Weihnachten 68 wird der ein oder andere für die Wiederauferstehung von „Jesu-Kind-Dutschke“ gebetet haben, der durchschnittliche Bundesbürger aber hat nach Würstchen und Braten eine Zigarette im heimeligen Wohnzimmer genossen, sich seines neuen Autos erfreut und den Apollo-8-Raumflug im Fernsehen verfolgt. Ob er Weihnachten 2018 beim Essen Angst um seinen Bauchumfang hat und ihm „Massentierhaltung“ ein schlechtes Gewissen bereitet?
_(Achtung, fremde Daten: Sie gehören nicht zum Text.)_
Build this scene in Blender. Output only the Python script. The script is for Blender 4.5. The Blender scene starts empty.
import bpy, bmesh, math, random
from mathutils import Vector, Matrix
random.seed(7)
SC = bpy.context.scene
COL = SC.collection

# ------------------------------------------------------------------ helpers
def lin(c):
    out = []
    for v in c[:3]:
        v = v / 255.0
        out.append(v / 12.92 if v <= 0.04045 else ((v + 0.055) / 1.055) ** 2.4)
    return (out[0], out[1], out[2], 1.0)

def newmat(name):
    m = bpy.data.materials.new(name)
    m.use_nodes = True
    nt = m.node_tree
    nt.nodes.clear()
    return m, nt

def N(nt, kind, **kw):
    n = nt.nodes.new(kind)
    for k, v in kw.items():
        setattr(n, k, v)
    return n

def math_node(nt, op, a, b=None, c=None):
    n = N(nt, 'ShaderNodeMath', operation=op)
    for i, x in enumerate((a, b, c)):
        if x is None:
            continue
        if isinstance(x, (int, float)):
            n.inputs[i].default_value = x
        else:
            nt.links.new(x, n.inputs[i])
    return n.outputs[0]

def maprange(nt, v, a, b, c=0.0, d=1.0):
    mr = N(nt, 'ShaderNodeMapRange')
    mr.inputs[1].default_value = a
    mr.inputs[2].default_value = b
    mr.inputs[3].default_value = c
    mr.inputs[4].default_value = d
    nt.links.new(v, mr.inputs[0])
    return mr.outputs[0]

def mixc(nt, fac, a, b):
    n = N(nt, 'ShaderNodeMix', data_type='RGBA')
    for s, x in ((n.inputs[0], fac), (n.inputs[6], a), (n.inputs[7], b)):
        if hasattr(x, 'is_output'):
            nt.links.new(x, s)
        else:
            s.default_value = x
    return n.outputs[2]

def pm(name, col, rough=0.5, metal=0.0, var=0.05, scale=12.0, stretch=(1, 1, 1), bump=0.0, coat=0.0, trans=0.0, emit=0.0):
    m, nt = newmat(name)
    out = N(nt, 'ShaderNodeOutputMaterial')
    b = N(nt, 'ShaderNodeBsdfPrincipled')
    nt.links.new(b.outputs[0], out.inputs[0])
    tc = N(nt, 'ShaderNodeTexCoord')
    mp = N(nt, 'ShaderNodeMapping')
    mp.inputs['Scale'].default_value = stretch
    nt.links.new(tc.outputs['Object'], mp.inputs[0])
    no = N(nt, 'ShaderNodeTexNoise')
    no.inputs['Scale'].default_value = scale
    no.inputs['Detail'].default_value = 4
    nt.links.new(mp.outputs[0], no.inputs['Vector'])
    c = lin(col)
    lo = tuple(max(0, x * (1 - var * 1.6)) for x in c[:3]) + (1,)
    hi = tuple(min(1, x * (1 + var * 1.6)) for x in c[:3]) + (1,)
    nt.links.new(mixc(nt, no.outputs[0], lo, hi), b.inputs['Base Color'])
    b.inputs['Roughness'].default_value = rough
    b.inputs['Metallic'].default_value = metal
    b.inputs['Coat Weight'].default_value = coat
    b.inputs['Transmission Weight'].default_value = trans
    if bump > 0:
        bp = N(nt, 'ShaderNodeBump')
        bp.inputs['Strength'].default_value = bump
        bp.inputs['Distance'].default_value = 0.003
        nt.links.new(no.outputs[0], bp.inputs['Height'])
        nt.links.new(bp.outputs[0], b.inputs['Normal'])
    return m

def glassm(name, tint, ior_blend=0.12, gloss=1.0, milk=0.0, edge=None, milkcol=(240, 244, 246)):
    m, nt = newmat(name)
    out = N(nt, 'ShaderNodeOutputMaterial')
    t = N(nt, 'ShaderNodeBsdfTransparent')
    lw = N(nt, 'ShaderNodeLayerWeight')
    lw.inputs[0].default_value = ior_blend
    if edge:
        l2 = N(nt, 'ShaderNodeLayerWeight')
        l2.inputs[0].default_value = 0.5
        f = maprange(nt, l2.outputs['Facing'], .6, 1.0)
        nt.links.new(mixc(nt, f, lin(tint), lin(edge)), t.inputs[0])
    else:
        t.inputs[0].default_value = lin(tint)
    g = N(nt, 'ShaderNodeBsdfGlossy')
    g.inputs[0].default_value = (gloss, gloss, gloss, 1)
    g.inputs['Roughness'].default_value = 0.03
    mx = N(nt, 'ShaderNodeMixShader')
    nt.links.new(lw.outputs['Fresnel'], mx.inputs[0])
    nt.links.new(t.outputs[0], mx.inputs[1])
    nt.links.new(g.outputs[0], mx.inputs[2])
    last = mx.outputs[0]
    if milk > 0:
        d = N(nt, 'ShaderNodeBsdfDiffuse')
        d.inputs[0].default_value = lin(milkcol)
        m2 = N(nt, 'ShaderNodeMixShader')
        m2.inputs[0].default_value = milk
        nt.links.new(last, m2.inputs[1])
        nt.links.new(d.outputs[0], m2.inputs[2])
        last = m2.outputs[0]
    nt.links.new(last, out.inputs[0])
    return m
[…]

Ob er sich zum Rauchen vor die Tür jagen lässt? Ob er sich um den Wertverfall seines Diesel-Wagens sorgt und eine Doku übers Klima-Armageddon schaut? Wenn ja, haben ihm die Erben der 68er die Bescherung verhagelt. Vorsatz fürs neue Jahr sollte dann sein: Gelbe Warnweste anziehen.